Yamani believes that this was by the coalition’s design. He points to the Saudi-led coalition’s media coverage during the time. The messages “were not supportive of Ali Abdullah Saleh, but rather told the Houthis that Ali Abdullah Saleh has betrayed you.”

“During that critical time, they could have used air support. The night of the attack, they announced they were moving seven coalition brigades to Sanaa. But in truth, not a single soldier was moved for three days.” 

The betrayal runs deeper says a Yemeni politician who spoke to TRT World on condition of anonymity.

“It’s an open secret that the coalition didn’t want the Yemeni army to succeed.
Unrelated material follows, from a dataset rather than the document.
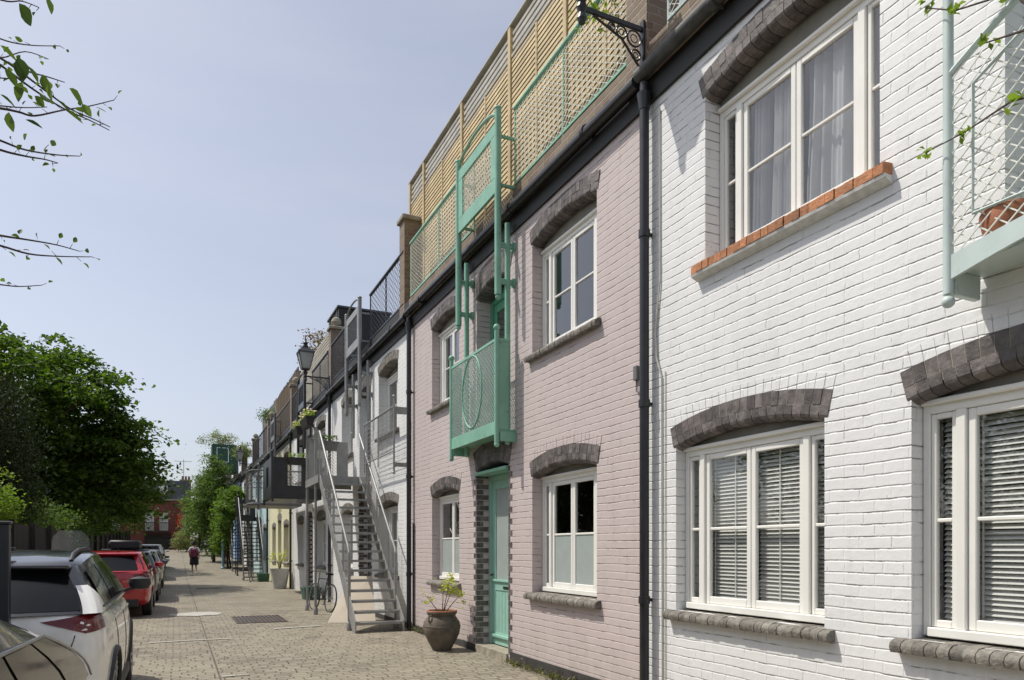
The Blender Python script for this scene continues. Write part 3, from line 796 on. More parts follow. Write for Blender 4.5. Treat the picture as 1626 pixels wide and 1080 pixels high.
door(W, 1.2, 2.40, 2.98, 5.13, .12, 'mint_pale', .2, glass='glass_dark')
# painted relieving courses over the arches
def relief(h, y0, y1, zs, rise, mat, extra=.205, t=.11):
    mb = MB(); w = (y1-y0)/2; r = (w*w + rise*rise)/(2*rise); ym = (y0+y1)/2; zc = zs+rise-r; am = math.asin(w/r)*1.03; rho = r+extra+.004
    n = int(2*am*rho/.079)
    for i in range(n):
        a0 = -am + 2*am*i/n + .003/rho; a1 = -am + 2*am*(i+1)/n - .003/rho; pr = .003 + random.uniform(0, .003)
        vs = [(D+x, ym+(rho+q)*math.sin(a), zc+(rho+q)*math.cos(a)) for a in (a0, a1) for (q, x) in ((0, .01), (0, -pr), (t, -pr), (t, .01))]
        mb.add(vs, [(0,1,2,3), (7,6,5,4), (0,4,5,1), (1,5,6,2), (2,6,7,3)])
    mb.build('relieving_course', mat, h)
relief(W, 3.599, 5.235, SPR, RISE, 'white_brick'); relief(W, 1.31, 2.948, SPR, RISE, 'white_brick')
# thin white cables down the wall
c = MB()
c.tube([(D-.012, 5.46, 5.5), (D-.012, 5.455, 3.9), (D-.02, 5.52, 3.45), (D-.02, 5.50, 3.2), (D-.012, 5.43, 3.0), (D-.012, 5.42, -.1)], .008, 5)
c.tube([(D-.010, 5.38, 3.05), (D-.010, 5.38, 1.0), (D-.010, 5.375, -.1)], .005, 5)
c.build('cable', 'offwhite', W)
# ---- balcony of the white house
bal = MB(); BX = 3.8; b0, b1 = .85, 2.53
n = 24
skv = []
for i in range(n+1):
    y = b0 + (b1-b0)*i/n; t = math.sin(math.pi*i/n)
    skv.append((y, 3.0 + .10*t, 2.87 + .13*t))
bal.add([(BX-.012, y, z) for (y, a, b) in skv for z in (a, b)] + [(BX+.012, y, z) for (y, a, b) in skv for z in (a, b)],
        [(2*i, 2*i+2, 2*i+3, 2*i+1) for i in range(n)] + [(2*(n+1)+2*i+1, 2*(n+1)+2*i+3, 2*(n+1)+2*i+2, 2*(n+1)+2*i) for i in range(n)] +
        [(2*i, 2*(n+1)+2*i, 2*(n+1)+2*i+2, 2*i+2) for i in range(n)] + [(2*i+1, 2*i+3, 2*(n+1)+2*i+3, 2*(n+1)+2*i+1) for i in range(n)])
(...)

Brigades and companies only received enough equipment and weaponry to fight, but never to win. Brigades that made major advances such as the one that retook Taiz, were bombed shortly after by ‘accident’. Under President Hadi, the Yemeni National Army lost entire brigades or bases through the coalition’s ‘accidental’ or ‘friendly-fire’. There were no Houthis in the area.”

The anonymous politician believes that the coalition campaign was disparately managed, with the strikes against allies proof of a struggle and disorder in the chain of command.

“It reveals a clash of tactics between Saudi Arabia and the UAE. They agreed on the goals. But their threat perceptions were different.” 

When asked about the strategic logic behind the strikes on the coalitions stated allies, he responds simply, “They do not want a strong military or state.”